Entries taken from a collection:
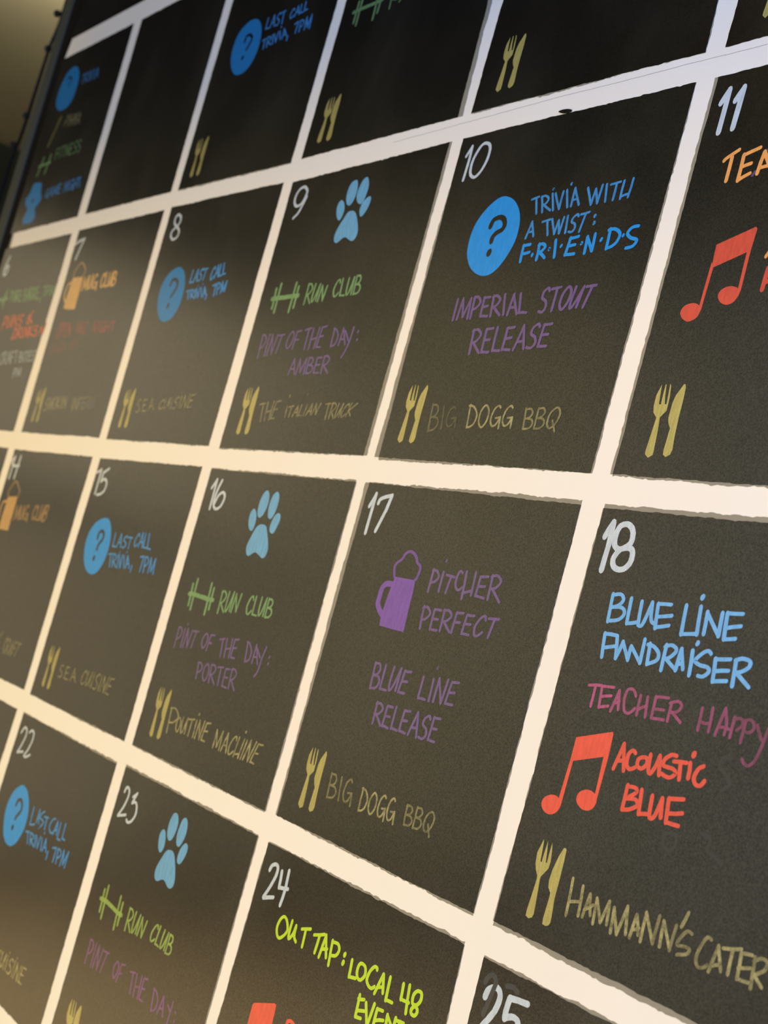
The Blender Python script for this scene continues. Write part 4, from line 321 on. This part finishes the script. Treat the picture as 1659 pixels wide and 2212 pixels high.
   ['c 1 1 10159 14090 10185 14136 10248 14158 10288 14133 10286 14064 10236 13956 10178 13862', 'l 1 1 10181 13857 10345 13903', 'l 1 1 10367 14127 10390 13999 10537 14024', 'l 1 1 10478 14161 10498 14015 10485 13875']),
  ('lettering', 'marker_lime', 3.2, 'lime green lettering reading OUT TAP: LOCAL 48 EVENT', [],
   ['o 1 1 10609 13811 10669 13784 10706 13723 10663 13665 10604 13634 10555 13659 10533 13714 10559 13782', 'c 1 1 10744 13813 10743 13723 10760 13672 10805 13721 10823 13795', 'c 1 1 10823 13795 10835 13714 10883 13681', 'l 1 1 10918 13797 11054 13837', 'l 1 1 10983 13810 10995 13677', 'l 1 1 11121 13807 11276 13855', 'l 1 1 11209 13828 11200 13689', 'l 1 1 11278 13678 11302 13855 11380 13706', 'l 1 1 11280 13740 11369 13768', 'l 1 1 11412 13845 11444 13664', 'c 1 1 11422 13839 11502 13845 11539 13807 11511 13758 11438 13738', 'l 1.2 1 11632 13798 11636 13806', 'l 1.2 1 11637 13737 11641 13745', 'l 1 1 11754 13794 11770 13673 11863 13688', 'o 1 1 11891 13811 11951 13801 11975 13748 11935 13699 11890 13699 11860 13735 11860 13785', 'c 1 1 12115 13830 12100 13844 12064 13836 12025 13786 12015 13727 12052 13695 12100 13687 12136 13710', 'l 1 1 12158 13669 12212 13824 12263 13703', 'l 1 1 12188 13724 12252 13744', 'l 1 1 12306 13831 12323 13672 12411 13679', 'l 1 1 12492 13841 12507 13737 12614 13740', 'l 1 1 12568 13855 12609 13667', 'o 1 1 12679 13849 12732 13851 12746 13804 12713 13761 12659 13754 12645 13808', 'o 1 1 12693 13742 12731 13736 12738 13707 12713 13683 12673 13688 12665 13714', 'l 1 1 11980 13596 11996 13440 12073 13451', 'l 1 1 11969 13569 12056 13583', 'l 1 1 11995 13487 12097 13515', 'l 1 1 12088 13572 12176 13424 12199 13599', 'l 1 1 12327 13590 12247 13577 12255 13437 12371 13458', 'l 1 1 12264 13501 12361 13533', 'l 1 1 12413 13477 12395 13582 12512 13505 12507 13594', 'l 1 1 12518 13584 12619 13595', 'l 1 1 12571 13589 12569 13514']),
  ('music_note', 'marker_red', 3, 'red pair of joined music notes', ['l 1 1 10504 13061 10657 13109 10819 13158 10851 13157 10858 13094 10865 13008 10869 12942 10485 12812 10488 12882 10485 12963 10487 13043'],
   []),
  ('lettering', 'marker_red', 3.6, 'red blurred chalk lettering', [],
   ['l 1 1 11084 13096 11084 13015', 'c 1 1 11083 13097 11129 13115 11187 13106 11188 13074']),
 ]},
 'D4': {"day": '25', "corners": [[13321,14292],[16381,14299],[16381,11334],[13398,11334]], "fringe": {'T': (1.2, 2.2)}, "marks": [
  ('date_number', 'chalk_white', 5.2, 'white date number 25', [],
   ['c 1 1 13447 14060 13459 14101 13496 14130 13546 14148 13588 14130 13605 14084 13587 14007 13539 13930 13477 13848', 'l 1 1 13904 14150 13793 14142 13707 14128', 'l 1 1 13706 14125 13700 14049 13707 14000', 'c 1 1 13713 14001 13781 14027 13835 14023 13858 13990 13834 13945']),
  ('erased_number', 'chalk_white', 4.2, 'white half erased number', [],
   ['c 1 0.07 13406 14144 13429 14185 13467 14211 13508 14195 13520 14151 13473 13946', 'l 1 0.07 13642 14190 13717 14204 13772 14189']),
 ]},
}
SEAM = 'l 1 1 8688 20832 9722 20842 11380 20863 12137 20856 12828 20860 13339 20858 13767 20857'

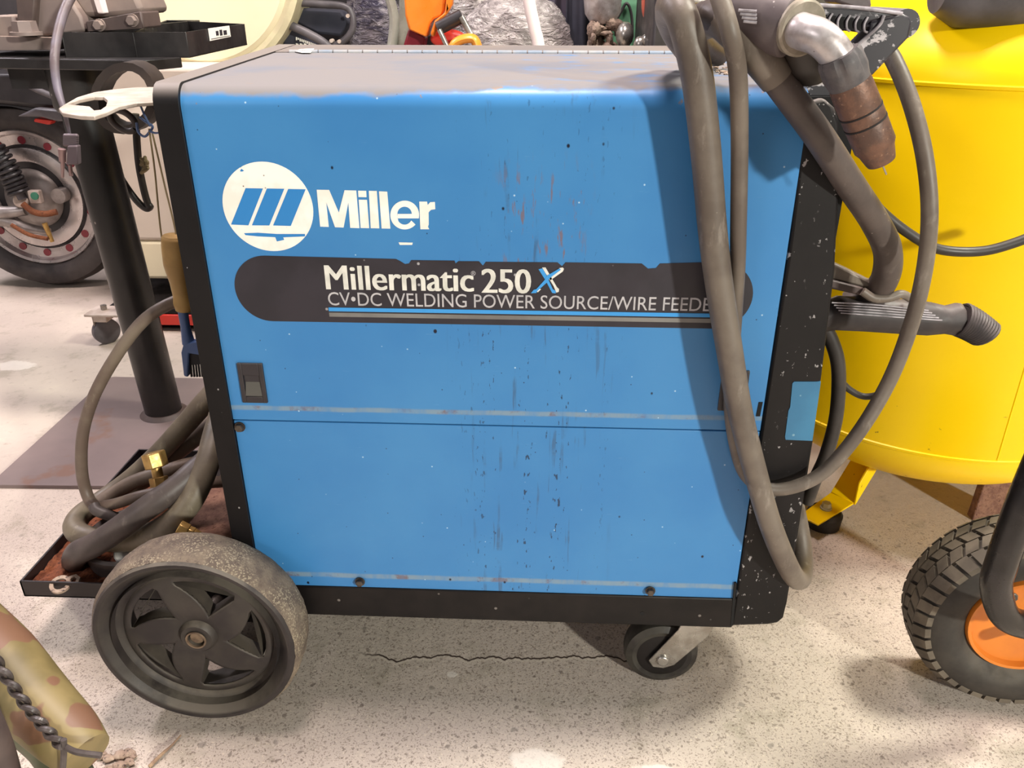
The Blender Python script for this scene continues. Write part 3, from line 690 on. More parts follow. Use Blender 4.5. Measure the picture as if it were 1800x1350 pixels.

▸ **EXERCISE INSTRUCTIONS**
Transcribe the listing above verbatim. Omit the pictures.

▸ **OUTPUT OF THE EXERCISE**
The Blender Python script for this scene continues. Write part 4, from line 321 on. This part finishes the script. Treat the picture as 1659 pixels wide and 2212 pixels high.
   ['c 1 1 10159 14090 10185 14136 10248 14158 10288 14133 10286 14064 10236 13956 10178 13862', 'l 1 1 10181 13857 10345 13903', 'l 1 1 10367 14127 10390 13999 10537 14024', 'l 1 1 10478 14161 10498 14015 10485 13875']),
  ('lettering', 'marker_lime', 3.2, 'lime green lettering reading OUT TAP: LOCAL 48 EVENT', [],
   ['o 1 1 10609 13811 10669 13784 10706 13723 10663 13665 10604 13634 10555 13659 10533 13714 10559 13782', 'c 1 1 10744 13813 10743 13723 10760 13672 10805 13721 10823 13795', 'c 1 1 10823 13795 10835 13714 10883 13681', 'l 1 1 10918 13797 11054 13837', 'l 1 1 10983 13810 10995 13677', 'l 1 1 11121 13807 11276 13855', 'l 1 1 11209 13828 11200 13689', 'l 1 1 11278 13678 11302 13855 11380 13706', 'l 1 1 11280 13740 11369 13768', 'l 1 1 11412 13845 11444 13664', 'c 1 1 11422 13839 11502 13845 11539 13807 11511 13758 11438 13738', 'l 1.2 1 11632 13798 11636 13806', 'l 1.2 1 11637 13737 11641 13745', 'l 1 1 11754 13794 11770 13673 11863 13688', 'o 1 1 11891 13811 11951 13801 11975 13748 11935 13699 11890 13699 11860 13735 11860 13785', 'c 1 1 12115 13830 12100 13844 12064 13836 12025 13786 12015 13727 12052 13695 12100 13687 12136 13710', 'l 1 1 12158 13669 12212 13824 12263 13703', 'l 1 1 12188 13724 12252 13744', 'l 1 1 12306 13831 12323 13672 12411 13679', 'l 1 1 12492 13841 12507 13737 12614 13740', 'l 1 1 12568 13855 12609 13667', 'o 1 1 12679 13849 12732 13851 12746 13804 12713 13761 12659 13754 12645 13808', 'o 1 1 12693 13742 12731 13736 12738 13707 12713 13683 12673 13688 12665 13714', 'l 1 1 11980 13596 11996 13440 12073 13451', 'l 1 1 11969 13569 12056 13583', 'l 1 1 11995 13487 12097 13515', 'l 1 1 12088 13572 12176 13424 12199 13599', 'l 1 1 12327 13590 12247 13577 12255 13437 12371 13458', 'l 1 1 12264 13501 12361 13533', 'l 1 1 12413 13477 12395 13582 12512 13505 12507 13594', 'l 1 1 12518 13584 12619 13595', 'l 1 1 12571 13589 12569 13514']),
  ('music_note', 'marker_red', 3, 'red pair of joined music notes', ['l 1 1 10504 13061 10657 13109 10819 13158 10851 13157 10858 13094 10865 13008 10869 12942 10485 12812 10488 12882 10485 12963 10487 13043'],
   []),
  ('lettering', 'marker_red', 3.6, 'red blurred chalk lettering', [],
   ['l 1 1 11084 13096 11084 13015', 'c 1 1 11083 13097 11129 13115 11187 13106 11188 13074']),
 ]},
 'D4': {"day": '25', "corners": [[13321,14292],[16381,14299],[16381,11334],[13398,11334]], "fringe": {'T': (1.2, 2.2)}, "marks": [
  ('date_number', 'chalk_white', 5.2, 'white date number 25', [],
   ['c 1 1 13447 14060 13459 14101 13496 14130 13546 14148 13588 14130 13605 14084 13587 14007 13539 13930 13477 13848', 'l 1 1 13904 14150 13793 14142 13707 14128', 'l 1 1 13706 14125 13700 14049 13707 14000', 'c 1 1 13713 14001 13781 14027 13835 14023 13858 13990 13834 13945']),
  ('erased_number', 'chalk_white', 4.2, 'white half erased number', [],
   ['c 1 0.07 13406 14144 13429 14185 13467 14211 13508 14195 13520 14151 13473 13946', 'l 1 0.07 13642 14190 13717 14204 13772 14189']),
 ]},
}
SEAM = 'l 1 1 8688 20832 9722 20842 11380 20863 12137 20856 12828 20860 13339 20858 13767 20857'

The Blender Python script for this scene continues. Write part 3, from line 690 on. More parts follow. Use Blender 4.5. Measure the picture as if it were 1800x1350 pixels.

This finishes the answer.